A 18h30, l’officier de police judiciaire explique à Julie qu’il est désormais trop tard pour appeler le magistrat, et qu’elle passera donc la nuit en garde à vue. « J’insiste en expliquant qu’il y a urgence. Il se trouve que j’étais attendue pour le travail. Et là je me mets à pleurer. » Elle passera la nuit en garde-à-vue dans une cellule non désinfectée, et finira par être emmenée à l’hôpital, menottée. De son côté, son fils métis, mineur subira les violences et humiliations traditionnelles qu’il racontera à sa mère le lendemain. « Ils m’ont montré une vidéo où j’étais avec un ami et m’ont dit « ça m’étonne pas que tu finisses comme ça, tu traînes avec un noir plus noir que toi. » » raconte-t-il, tout en expliquant avoir essuyé insultes racistes et violences tout au long de son passage entre les mains des policiers.

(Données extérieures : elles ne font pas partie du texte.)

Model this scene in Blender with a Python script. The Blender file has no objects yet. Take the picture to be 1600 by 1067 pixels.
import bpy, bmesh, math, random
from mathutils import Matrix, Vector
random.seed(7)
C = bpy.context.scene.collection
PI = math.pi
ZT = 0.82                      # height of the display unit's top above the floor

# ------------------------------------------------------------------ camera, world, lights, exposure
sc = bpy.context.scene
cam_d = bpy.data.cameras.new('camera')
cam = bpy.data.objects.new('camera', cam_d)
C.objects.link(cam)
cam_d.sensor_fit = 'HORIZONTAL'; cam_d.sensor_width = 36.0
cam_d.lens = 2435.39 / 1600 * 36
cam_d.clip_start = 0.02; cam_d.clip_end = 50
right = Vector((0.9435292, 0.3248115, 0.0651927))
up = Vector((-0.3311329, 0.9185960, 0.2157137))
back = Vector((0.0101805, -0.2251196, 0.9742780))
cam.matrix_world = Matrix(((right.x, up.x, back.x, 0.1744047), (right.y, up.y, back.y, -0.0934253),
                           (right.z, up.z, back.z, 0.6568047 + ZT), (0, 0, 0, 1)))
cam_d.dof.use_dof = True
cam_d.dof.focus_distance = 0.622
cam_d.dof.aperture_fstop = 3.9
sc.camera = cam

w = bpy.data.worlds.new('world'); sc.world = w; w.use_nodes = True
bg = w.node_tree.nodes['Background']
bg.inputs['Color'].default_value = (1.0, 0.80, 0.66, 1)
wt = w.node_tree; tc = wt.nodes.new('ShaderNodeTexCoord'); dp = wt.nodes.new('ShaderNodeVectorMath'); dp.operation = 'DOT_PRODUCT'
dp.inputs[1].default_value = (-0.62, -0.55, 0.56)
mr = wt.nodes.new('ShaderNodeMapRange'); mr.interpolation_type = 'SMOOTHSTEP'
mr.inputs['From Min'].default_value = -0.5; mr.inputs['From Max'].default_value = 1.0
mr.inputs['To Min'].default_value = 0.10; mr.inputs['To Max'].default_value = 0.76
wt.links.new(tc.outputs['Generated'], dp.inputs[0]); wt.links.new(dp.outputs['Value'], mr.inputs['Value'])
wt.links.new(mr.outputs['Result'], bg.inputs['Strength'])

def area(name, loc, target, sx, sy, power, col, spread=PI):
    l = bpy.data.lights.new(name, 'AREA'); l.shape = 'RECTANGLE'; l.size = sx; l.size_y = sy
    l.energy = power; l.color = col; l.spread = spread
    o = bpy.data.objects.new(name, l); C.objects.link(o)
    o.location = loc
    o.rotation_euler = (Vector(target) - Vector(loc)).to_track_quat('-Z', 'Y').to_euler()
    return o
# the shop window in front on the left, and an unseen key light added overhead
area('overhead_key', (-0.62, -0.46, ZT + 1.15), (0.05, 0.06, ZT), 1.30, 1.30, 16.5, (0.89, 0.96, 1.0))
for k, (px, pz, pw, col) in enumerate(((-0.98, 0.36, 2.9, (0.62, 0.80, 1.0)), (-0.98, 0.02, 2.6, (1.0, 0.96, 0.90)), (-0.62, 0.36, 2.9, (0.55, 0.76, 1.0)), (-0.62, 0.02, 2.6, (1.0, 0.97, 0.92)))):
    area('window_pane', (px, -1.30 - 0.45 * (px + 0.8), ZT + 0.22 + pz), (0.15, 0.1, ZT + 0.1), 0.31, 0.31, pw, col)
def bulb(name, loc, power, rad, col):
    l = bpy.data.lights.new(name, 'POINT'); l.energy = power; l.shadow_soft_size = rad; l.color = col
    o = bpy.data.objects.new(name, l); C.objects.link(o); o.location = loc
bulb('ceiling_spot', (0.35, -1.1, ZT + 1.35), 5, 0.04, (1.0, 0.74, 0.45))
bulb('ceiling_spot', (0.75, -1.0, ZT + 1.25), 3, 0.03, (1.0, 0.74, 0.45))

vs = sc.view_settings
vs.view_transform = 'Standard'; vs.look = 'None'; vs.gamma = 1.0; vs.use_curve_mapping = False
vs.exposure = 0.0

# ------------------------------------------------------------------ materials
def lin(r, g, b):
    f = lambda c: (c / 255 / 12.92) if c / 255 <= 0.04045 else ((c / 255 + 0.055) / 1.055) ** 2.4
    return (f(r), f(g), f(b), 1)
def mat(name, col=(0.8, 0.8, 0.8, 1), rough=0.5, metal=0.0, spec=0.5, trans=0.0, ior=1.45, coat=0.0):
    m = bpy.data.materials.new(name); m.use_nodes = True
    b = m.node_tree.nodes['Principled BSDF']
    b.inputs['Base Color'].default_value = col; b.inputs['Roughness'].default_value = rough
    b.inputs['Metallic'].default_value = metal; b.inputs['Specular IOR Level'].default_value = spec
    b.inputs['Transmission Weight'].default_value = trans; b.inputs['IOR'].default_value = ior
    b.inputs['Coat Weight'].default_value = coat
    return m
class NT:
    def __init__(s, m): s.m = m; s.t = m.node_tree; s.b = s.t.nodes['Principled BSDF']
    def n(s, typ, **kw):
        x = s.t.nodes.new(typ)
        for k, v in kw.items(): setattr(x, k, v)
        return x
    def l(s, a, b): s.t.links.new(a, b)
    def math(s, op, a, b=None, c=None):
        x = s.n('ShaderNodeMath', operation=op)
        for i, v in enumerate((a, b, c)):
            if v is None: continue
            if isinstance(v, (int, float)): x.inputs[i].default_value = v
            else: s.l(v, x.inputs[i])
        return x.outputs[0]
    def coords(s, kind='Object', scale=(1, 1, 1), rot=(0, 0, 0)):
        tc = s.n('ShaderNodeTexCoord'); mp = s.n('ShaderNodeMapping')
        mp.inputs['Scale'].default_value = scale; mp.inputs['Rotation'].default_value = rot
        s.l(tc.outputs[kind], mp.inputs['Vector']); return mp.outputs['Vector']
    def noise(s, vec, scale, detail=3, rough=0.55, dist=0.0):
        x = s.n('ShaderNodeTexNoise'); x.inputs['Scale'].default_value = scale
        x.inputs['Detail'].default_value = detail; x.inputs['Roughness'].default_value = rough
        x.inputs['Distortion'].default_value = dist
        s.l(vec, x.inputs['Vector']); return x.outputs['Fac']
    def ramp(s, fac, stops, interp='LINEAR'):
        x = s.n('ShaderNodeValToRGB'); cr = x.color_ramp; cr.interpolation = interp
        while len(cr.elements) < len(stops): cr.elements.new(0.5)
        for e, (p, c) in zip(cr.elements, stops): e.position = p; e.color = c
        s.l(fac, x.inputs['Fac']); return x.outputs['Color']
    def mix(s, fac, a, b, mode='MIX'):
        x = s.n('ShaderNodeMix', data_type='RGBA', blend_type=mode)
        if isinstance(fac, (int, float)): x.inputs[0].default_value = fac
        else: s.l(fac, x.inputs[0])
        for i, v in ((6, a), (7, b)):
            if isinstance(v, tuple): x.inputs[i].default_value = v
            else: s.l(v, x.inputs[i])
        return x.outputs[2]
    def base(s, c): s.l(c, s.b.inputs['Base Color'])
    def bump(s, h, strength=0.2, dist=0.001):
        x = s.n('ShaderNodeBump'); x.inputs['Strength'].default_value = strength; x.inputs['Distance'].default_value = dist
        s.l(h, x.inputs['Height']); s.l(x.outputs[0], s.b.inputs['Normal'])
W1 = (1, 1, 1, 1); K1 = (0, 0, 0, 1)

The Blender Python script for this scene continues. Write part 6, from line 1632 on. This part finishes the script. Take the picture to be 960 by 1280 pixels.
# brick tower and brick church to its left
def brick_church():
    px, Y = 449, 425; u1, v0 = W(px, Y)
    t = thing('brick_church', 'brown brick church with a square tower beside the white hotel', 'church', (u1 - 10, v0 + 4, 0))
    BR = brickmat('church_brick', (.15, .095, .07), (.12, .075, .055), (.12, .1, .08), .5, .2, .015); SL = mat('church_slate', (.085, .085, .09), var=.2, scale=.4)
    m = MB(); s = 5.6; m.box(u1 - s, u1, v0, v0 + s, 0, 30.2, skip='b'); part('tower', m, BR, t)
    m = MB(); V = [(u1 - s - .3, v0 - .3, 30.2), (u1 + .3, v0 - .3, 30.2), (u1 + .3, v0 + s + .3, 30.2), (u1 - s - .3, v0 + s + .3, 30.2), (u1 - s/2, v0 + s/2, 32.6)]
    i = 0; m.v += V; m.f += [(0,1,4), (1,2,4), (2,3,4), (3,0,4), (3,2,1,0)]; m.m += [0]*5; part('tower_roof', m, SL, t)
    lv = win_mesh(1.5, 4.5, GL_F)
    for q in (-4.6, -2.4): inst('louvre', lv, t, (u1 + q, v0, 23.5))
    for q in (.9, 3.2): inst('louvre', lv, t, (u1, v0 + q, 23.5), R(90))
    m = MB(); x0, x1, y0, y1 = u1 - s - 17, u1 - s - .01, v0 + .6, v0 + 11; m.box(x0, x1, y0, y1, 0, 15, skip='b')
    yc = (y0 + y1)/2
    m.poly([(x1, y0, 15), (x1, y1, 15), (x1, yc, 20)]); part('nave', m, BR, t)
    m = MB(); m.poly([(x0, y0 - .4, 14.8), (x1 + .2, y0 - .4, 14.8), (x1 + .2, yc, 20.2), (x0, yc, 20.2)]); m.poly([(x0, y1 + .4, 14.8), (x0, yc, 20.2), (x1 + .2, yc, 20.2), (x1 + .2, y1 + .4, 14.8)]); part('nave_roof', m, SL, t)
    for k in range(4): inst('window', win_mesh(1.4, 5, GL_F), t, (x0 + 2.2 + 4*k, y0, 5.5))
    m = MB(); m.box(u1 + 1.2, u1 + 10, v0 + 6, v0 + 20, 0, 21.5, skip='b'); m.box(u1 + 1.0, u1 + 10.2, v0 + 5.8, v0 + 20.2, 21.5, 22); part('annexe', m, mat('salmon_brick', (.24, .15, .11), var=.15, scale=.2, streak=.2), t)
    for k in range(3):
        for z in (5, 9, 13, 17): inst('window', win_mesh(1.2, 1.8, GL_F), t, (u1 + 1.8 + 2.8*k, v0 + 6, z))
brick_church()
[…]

Pour Julie, jamais confrontée jusqu’alors à la question des violences policières, le traitement qu’elle et son fils ont subi est clairement raciste. « Si c’était le papa, qui est blanc, qui était venu accompagner son fils je pense que cela ne se serait pas passé comme ça. » note-t-elle avant d’ajouter « Maintenant j’ai vu de mes yeux que ce qu’on entend est vrai. « Sale noir », « je t’emmerde », je l’ai entendu ». Après s’être vu prescrire 10 jours d’ITT, la mère de famille a décidé de prendre une avocate et de porter plainte en réclamant l’accès aux vidéos du commissariat qui pourraient permettre de dévoiler les violences subies ce jour-là.